Ever vigilant, Beach concocted a cover story--a proposal for a pneumatic mail
dispatch system--designed to sneak a building permit past Boss Tweed. In
reality, Beach was building his subway on the sly, beneath a rented store front
located right across the street from City Hall and Tweed's minions.
In February, 1870, one year after the surreptitious construction project began,
Alfred Ely Beach revealed his secret to a dumbfounded public. Clean, quiet,
brightly lit, and smooth riding, its station equipped with a grand piano,
chandeliers and a goldfish-stocked fountain, Beach's subway created a sensation
in New York. In it's first year of operation 400,000 visitors paid twenty-five
cents to enjoy the block-long ride between Warren Street and Murray Street, and
back again.
Beach responded to the public's adoration of his brainchild by submitting a bill
to the New York State Legislature to extend his line all the way uptown to
Central Park--a distance of some five miles. Once again, Boss Tweed was
determined to derail Beach's dream. With New York Governor Hoffman securely in
his pocket, Tweed was confident that any measure passed by the legislature
allowing Beach to expand construction would be vetoed. He was correct. For two
years, Beach tried in vain to propose subway plans that were beyond the grasp of
Tweed's political reach. Finally, in 1873, with Tweed removed from his powerful
perch, Beach's bill gained approval and Governor John A. Dix signed it into law.
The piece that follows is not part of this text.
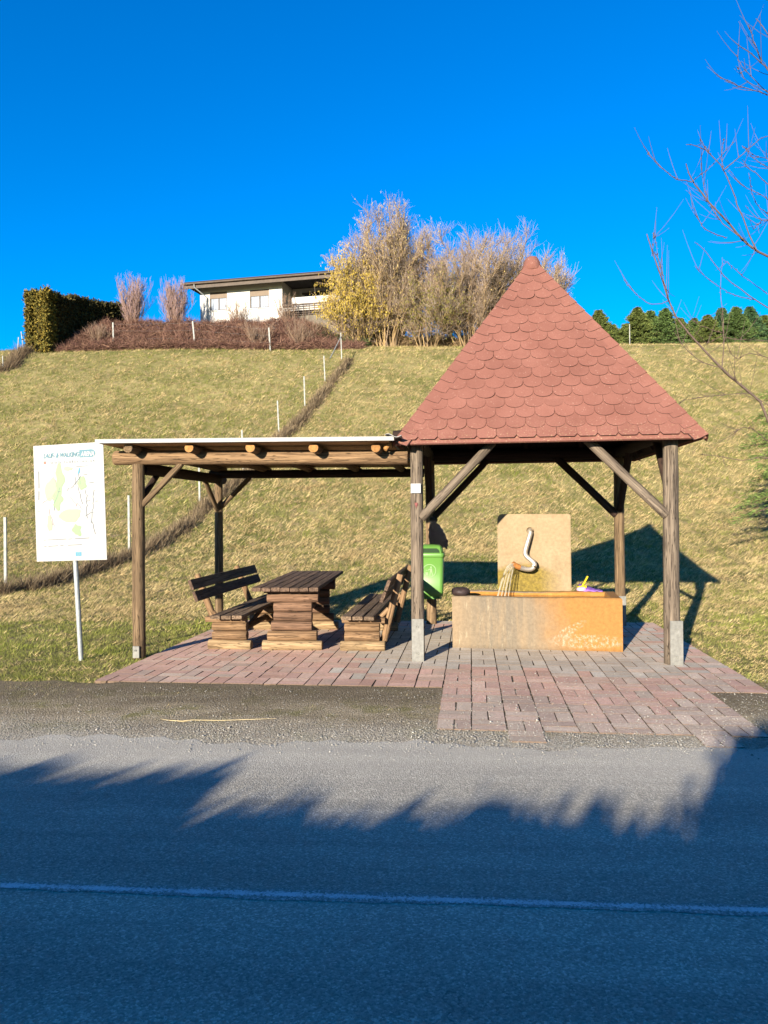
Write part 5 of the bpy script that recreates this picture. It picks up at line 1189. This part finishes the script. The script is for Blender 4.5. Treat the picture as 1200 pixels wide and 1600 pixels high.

Beach had won a long fought battle. Little did he know he was about to lose the
war.
A stock market crash followed almost immediately on the heels of Beach's subway
bill being written into law. Overnight, interested investors withdrew support and
the dream of a New York subway was again deferred. It would be another
twenty-five years before talk of a subway was taken seriously. By this time
Alfred Ely Beach's grand accomplishment was looked upon as a passing novelty. The
pneumatic tunnel was long forgotten by most New Yorkers when in 1912, sixteen
years after Beach's death, workers excavating a new branch of the
Brooklyn-Manhattan Transit happened upon a bricked up tunnel that housed, nearly
intact, Alfred Ely Beach's well-preserved subway car. Time had neatly preserved
the transportation artifact. And while the once impressive fountain still
remained, it had long since run dry.